start RECORDS SUPPLIED
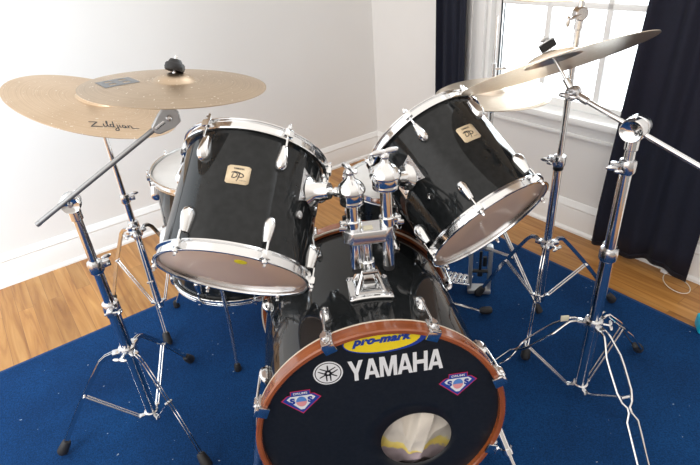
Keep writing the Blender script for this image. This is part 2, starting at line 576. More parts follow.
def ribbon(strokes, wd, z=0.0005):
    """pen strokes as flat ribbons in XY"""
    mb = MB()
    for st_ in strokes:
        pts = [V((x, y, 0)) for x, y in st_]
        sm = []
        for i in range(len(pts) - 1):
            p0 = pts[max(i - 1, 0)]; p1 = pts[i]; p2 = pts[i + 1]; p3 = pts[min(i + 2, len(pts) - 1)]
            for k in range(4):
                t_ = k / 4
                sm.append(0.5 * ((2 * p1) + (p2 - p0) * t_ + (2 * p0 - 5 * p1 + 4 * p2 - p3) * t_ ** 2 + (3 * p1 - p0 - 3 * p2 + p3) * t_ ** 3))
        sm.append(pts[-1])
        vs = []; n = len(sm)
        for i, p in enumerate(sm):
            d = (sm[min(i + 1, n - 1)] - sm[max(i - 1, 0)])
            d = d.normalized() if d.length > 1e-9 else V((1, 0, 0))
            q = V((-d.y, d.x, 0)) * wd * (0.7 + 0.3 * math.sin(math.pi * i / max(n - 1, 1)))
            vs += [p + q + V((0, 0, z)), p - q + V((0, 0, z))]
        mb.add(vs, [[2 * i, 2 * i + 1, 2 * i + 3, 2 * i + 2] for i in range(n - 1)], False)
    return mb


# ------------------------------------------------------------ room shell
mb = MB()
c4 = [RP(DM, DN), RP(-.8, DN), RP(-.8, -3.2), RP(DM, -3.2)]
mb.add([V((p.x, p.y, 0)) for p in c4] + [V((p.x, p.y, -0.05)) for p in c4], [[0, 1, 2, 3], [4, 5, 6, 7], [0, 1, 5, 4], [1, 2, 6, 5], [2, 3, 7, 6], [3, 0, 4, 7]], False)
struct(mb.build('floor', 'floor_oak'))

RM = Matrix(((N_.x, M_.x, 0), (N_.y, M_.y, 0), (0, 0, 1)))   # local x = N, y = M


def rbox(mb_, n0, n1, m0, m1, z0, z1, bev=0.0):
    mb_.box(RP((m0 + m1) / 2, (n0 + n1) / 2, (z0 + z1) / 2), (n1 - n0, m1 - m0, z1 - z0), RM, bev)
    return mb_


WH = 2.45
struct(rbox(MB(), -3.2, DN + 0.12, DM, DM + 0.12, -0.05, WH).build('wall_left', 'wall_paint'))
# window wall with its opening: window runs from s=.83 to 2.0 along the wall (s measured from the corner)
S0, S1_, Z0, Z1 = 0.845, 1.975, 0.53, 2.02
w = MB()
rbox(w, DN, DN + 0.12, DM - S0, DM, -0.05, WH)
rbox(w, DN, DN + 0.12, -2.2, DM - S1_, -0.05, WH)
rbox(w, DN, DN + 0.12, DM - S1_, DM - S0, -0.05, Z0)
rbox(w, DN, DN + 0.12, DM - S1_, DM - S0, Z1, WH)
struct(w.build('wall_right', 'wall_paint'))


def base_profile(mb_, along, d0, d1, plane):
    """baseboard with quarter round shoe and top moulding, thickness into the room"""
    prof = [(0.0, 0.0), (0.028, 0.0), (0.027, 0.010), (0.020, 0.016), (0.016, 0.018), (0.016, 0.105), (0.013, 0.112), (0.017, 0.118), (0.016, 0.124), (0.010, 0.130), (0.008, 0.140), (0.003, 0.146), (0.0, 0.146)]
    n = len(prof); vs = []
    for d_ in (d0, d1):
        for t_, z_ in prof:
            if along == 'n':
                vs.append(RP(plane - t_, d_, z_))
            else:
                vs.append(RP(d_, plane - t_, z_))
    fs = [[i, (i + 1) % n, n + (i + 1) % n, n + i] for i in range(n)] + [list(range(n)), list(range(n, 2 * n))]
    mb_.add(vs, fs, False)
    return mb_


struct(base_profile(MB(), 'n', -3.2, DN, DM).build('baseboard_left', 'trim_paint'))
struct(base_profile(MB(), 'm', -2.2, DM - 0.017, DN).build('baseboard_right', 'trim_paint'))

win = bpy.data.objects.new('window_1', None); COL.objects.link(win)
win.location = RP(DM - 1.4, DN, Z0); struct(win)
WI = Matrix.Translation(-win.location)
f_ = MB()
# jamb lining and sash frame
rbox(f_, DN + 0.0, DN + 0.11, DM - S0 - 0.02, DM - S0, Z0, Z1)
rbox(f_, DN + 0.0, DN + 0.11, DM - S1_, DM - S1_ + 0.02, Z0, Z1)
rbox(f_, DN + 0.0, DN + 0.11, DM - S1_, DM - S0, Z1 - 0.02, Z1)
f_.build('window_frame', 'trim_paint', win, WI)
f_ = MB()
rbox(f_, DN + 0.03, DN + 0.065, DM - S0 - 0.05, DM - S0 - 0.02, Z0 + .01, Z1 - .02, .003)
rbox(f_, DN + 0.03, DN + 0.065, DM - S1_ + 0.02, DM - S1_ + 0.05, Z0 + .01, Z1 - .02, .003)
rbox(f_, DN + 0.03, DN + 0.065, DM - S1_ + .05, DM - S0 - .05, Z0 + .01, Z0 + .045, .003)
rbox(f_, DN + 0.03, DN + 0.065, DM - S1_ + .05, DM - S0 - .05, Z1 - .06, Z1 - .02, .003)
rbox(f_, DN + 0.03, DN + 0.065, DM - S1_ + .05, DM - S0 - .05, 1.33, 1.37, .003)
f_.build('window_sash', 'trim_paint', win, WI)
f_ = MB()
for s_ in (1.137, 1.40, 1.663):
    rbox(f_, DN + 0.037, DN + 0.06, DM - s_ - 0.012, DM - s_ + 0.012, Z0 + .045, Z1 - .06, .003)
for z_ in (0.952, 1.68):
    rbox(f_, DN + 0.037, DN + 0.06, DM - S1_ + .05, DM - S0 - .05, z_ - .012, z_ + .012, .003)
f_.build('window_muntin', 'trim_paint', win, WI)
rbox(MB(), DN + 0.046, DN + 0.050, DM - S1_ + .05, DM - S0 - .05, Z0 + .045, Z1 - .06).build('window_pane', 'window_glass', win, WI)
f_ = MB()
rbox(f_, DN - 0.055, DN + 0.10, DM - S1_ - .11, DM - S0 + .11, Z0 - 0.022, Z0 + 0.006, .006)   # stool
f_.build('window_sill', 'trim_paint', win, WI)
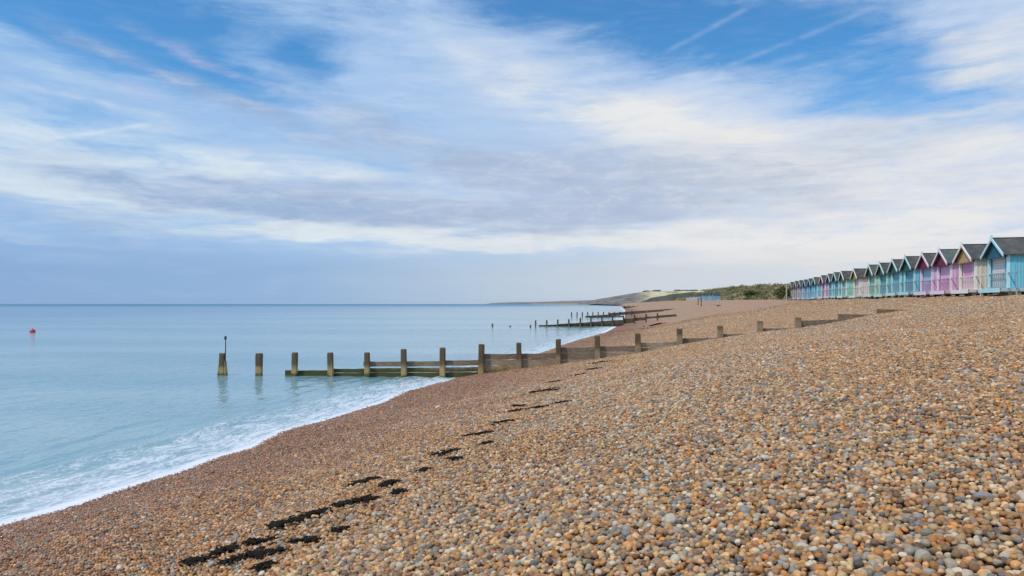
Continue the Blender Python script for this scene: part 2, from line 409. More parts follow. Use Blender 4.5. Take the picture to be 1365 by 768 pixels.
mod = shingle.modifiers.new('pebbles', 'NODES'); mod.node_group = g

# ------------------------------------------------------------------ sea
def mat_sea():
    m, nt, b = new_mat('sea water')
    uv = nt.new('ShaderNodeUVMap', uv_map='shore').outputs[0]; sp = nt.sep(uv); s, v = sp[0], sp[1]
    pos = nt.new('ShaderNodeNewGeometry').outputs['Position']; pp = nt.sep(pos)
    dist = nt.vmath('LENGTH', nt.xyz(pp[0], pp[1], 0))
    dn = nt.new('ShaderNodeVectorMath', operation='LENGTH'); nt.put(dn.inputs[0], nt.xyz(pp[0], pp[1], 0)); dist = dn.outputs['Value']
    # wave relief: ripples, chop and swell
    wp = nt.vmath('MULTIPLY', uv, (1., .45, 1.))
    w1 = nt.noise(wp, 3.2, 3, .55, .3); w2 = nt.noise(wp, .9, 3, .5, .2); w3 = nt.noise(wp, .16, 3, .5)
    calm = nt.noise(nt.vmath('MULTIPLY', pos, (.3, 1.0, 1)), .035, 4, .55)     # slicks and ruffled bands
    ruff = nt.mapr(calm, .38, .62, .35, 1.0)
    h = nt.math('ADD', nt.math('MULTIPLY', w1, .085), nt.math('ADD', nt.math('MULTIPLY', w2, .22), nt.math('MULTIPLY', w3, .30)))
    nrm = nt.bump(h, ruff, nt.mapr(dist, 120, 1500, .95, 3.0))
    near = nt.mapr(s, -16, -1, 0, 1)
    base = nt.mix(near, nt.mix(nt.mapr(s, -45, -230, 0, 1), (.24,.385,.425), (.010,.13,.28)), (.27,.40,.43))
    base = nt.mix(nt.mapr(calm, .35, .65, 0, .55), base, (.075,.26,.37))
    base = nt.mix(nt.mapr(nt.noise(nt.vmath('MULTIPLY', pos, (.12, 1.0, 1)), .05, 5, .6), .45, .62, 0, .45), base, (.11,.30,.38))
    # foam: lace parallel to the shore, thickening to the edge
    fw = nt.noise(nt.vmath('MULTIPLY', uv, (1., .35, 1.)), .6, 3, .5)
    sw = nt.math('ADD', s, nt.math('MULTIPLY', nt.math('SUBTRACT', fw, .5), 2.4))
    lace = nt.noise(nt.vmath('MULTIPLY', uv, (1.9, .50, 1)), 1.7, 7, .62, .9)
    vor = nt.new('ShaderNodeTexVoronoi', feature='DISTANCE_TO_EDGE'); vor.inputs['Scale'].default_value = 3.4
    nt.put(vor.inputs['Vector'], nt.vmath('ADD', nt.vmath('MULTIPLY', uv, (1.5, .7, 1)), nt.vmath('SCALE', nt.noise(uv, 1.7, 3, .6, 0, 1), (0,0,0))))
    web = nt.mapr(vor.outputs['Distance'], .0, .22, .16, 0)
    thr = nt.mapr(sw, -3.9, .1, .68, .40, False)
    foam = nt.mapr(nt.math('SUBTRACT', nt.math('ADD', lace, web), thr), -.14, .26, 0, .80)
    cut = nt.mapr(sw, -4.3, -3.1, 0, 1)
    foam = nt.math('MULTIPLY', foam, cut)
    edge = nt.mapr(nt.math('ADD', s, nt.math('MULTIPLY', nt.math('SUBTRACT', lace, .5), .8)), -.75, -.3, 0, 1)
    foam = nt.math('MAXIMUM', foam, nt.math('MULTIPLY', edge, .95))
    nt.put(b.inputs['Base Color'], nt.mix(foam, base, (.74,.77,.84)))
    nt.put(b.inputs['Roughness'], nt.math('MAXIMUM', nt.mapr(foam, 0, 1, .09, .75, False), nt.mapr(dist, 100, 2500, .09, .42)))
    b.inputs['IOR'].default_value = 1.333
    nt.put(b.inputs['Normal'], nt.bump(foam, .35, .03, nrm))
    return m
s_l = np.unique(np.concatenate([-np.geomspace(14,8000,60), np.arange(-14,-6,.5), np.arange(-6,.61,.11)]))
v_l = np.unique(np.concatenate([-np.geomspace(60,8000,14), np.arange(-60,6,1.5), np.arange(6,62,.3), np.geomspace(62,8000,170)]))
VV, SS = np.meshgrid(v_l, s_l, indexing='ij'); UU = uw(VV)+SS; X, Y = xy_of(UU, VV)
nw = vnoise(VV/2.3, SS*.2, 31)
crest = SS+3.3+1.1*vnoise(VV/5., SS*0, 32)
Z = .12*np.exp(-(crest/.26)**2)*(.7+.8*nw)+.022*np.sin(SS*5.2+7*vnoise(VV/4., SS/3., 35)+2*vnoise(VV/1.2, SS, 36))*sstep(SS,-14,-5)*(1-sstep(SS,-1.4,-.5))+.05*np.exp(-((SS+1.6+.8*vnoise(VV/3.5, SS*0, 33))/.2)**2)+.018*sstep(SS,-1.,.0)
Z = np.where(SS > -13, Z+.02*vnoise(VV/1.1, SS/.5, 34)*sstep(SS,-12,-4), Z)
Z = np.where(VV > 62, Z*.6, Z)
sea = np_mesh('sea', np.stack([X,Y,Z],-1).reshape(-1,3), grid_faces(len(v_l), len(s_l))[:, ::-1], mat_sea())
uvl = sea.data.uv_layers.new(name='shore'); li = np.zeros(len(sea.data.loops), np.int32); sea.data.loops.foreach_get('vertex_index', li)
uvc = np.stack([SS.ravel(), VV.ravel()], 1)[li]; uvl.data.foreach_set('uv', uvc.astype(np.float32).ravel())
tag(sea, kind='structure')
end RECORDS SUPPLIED
Gather up every line from the listing above in which the word "script" occurs.

Keep writing the Blender script for this image. This is part 2, starting at line 576. More parts follow.
Continue the Blender Python script for this scene: part 2, from line 409. More parts follow. Use Blender 4.5. Take the picture to be 1365 by 768 pixels.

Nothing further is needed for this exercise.